Proofs of differentiability

Question

How can I prove that

$$\ f(x)= \sum_{n=1}^\infty \frac{x^n}{2^n}\cos(nx) $$

defines function differentiable in (-2, 2)? I have to evaluate the derivative at $\ 0$.

My idea is to check the radius of convergence, within which it is uniformly convergent. Then I check the sum of derivatives whether it is convergent - then I see whether it is convergent. However I have no idea how to deal with cosine. I would appreciate if you would explain to me how to solve this.

Answer 1

If $x \in (-2,2)$ then $\left| \dfrac{x^n}{2^n} \cos(nx) \right| \leq \dfrac{|x|^n}{2^n} \cdot 1 = \left(\dfrac{|x|}{2} \right)^n < 1$. In other words, the series you have is dominated in absolute value by a convergent geometric series.

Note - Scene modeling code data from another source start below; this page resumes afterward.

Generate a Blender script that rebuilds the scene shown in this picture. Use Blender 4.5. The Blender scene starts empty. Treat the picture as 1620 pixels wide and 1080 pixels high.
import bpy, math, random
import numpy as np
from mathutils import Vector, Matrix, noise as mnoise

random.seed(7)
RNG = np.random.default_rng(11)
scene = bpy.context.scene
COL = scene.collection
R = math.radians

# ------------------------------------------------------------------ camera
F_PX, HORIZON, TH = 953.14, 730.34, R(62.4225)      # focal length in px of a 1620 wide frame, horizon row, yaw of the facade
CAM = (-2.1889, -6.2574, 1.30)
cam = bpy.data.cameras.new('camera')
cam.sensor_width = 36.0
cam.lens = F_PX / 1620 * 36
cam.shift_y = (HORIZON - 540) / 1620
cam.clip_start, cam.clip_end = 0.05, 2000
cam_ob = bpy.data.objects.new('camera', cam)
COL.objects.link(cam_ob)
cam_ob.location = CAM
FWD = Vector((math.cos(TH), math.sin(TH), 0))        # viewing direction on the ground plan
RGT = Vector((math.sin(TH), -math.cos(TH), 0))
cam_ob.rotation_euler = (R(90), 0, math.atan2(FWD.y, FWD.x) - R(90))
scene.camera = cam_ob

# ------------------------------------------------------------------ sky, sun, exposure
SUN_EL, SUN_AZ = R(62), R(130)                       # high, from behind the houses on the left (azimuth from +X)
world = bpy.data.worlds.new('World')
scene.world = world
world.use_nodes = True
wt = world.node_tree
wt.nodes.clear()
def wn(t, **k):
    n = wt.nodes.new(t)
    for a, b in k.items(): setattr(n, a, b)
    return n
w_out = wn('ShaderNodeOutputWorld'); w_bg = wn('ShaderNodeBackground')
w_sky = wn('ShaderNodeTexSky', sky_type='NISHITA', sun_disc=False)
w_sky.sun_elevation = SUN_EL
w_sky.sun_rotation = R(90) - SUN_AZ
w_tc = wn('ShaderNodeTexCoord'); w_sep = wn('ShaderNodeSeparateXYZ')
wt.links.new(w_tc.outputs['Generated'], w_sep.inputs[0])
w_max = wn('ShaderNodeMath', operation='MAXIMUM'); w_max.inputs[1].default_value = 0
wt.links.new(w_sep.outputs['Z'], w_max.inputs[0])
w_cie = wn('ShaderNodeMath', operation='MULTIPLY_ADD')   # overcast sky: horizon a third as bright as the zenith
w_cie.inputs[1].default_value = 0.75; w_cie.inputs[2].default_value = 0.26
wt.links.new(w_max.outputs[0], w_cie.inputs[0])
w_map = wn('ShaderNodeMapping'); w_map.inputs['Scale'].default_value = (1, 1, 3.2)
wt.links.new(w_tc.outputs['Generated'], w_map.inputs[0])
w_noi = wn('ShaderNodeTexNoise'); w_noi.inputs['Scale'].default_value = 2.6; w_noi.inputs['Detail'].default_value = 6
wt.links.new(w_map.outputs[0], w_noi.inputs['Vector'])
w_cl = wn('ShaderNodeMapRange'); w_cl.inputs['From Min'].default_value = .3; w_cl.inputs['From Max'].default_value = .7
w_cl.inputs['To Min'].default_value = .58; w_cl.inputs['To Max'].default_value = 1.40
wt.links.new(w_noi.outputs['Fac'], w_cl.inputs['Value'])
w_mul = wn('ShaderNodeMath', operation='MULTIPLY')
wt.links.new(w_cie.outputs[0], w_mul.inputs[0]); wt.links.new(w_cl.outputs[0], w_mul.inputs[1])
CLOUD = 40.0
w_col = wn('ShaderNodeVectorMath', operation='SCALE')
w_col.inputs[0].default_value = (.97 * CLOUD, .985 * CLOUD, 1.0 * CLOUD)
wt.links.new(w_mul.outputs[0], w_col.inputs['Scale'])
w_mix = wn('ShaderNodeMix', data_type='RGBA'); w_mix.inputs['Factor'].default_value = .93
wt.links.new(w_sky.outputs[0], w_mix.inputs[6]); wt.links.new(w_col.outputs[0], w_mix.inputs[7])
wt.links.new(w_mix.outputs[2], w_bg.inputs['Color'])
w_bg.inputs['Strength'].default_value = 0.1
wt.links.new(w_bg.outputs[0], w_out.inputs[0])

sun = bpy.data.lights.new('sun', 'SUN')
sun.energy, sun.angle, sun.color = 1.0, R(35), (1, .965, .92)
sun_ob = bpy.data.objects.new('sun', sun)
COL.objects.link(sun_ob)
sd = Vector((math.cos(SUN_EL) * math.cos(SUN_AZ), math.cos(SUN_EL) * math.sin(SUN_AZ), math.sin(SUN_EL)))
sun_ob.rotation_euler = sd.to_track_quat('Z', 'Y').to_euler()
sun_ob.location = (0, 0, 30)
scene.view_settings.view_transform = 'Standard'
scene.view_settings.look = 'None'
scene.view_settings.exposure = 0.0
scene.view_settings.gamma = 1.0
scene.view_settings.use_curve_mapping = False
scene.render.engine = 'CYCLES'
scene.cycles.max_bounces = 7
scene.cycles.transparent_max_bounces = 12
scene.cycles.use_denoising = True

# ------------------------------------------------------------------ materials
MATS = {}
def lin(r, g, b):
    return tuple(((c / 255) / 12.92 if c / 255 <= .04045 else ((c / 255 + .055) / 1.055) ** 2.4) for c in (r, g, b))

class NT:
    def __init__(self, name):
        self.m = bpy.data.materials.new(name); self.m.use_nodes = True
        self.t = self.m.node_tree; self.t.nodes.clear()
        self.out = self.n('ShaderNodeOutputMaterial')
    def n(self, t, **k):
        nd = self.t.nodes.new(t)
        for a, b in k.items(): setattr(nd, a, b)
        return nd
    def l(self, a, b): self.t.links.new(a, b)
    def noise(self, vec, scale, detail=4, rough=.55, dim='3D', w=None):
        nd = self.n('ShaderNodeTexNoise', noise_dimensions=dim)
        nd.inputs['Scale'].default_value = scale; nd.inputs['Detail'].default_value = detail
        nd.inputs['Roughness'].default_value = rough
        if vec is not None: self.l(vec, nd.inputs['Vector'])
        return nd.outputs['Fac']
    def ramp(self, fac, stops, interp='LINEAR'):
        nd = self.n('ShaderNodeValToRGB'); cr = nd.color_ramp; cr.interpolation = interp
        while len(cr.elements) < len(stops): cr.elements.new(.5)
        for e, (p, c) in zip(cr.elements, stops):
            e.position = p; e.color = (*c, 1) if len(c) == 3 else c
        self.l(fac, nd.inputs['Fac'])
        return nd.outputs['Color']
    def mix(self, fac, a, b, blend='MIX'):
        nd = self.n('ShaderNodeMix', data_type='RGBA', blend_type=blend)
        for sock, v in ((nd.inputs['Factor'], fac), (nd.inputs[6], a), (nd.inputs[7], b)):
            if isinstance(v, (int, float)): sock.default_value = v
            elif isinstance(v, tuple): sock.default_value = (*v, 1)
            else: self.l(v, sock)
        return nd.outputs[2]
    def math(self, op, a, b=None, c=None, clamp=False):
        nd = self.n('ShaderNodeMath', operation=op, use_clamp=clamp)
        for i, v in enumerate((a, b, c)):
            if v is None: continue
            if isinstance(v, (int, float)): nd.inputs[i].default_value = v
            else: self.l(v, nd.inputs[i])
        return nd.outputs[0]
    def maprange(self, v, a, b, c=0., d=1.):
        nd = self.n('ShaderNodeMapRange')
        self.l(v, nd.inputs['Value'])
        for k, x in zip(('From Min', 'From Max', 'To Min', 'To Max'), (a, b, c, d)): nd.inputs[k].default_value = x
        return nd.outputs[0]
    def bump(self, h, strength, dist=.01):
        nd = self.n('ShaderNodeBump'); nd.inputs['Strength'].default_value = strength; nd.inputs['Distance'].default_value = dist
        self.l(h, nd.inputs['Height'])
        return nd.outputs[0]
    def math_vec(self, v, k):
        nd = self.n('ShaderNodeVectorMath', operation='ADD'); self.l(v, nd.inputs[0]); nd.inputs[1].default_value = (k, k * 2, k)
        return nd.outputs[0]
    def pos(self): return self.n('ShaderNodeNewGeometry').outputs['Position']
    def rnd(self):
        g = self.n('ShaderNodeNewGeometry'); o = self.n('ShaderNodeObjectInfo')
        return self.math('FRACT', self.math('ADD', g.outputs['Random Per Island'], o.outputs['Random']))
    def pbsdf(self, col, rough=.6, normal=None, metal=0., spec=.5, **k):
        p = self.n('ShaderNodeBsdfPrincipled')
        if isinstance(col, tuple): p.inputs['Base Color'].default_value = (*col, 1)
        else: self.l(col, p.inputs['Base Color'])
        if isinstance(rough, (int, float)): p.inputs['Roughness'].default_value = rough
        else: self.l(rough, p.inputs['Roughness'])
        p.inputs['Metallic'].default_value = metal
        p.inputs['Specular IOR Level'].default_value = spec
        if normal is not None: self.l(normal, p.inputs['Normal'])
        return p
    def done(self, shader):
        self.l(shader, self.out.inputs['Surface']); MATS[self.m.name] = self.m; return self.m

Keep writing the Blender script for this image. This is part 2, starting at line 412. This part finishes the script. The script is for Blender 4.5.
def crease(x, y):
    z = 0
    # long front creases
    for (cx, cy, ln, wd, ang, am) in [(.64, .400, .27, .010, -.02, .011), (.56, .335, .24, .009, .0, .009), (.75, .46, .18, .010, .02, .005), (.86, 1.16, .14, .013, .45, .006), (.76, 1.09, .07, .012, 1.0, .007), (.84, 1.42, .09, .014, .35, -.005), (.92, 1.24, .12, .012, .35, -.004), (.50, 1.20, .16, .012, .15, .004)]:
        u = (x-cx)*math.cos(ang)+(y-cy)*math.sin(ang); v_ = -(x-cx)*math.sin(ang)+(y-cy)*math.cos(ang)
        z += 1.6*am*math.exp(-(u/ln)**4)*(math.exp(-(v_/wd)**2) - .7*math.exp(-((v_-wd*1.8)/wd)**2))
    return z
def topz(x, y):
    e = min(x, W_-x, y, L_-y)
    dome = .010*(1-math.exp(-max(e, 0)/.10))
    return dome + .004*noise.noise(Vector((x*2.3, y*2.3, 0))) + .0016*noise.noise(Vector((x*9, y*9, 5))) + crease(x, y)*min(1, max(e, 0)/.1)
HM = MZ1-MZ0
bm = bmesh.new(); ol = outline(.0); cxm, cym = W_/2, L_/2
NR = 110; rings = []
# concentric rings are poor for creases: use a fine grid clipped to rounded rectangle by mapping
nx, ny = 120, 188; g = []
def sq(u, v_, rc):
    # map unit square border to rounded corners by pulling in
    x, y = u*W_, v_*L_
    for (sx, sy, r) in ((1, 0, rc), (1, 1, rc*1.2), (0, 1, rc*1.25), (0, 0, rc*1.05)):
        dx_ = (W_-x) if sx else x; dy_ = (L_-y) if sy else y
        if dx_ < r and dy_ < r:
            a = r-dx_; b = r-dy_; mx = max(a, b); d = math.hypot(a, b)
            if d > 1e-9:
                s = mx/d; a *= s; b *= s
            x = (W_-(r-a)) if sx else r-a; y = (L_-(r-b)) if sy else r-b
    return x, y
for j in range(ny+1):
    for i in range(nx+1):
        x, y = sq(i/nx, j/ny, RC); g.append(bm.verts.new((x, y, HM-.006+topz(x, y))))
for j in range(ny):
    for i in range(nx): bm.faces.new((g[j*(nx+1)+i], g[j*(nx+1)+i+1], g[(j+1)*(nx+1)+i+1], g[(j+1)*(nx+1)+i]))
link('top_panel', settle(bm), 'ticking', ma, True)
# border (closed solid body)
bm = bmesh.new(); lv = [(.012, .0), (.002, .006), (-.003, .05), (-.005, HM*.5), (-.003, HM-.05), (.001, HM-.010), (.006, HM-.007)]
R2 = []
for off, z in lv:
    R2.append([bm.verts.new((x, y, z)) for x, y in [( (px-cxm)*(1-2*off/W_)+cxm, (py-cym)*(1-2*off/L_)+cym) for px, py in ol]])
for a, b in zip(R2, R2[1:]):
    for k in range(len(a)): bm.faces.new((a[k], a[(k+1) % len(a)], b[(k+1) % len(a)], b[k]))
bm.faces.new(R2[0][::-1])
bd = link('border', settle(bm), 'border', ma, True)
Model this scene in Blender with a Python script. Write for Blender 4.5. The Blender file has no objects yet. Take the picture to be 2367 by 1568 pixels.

So, the series converges absolutely for all $x \in (-2,2)$.

Answer 2

Hint: Let $F_N$ be the $N$'th partial sum. $F_N'(x)$ converges to a continuous function on $(-2,2)$, convergence being uniform on $[-2+\epsilon, 2-\epsilon]$ for any $\epsilon$. Note that $F_N(x+h) - F_N(x) = \int_x^{x+h} F_N'(t)\; dt$.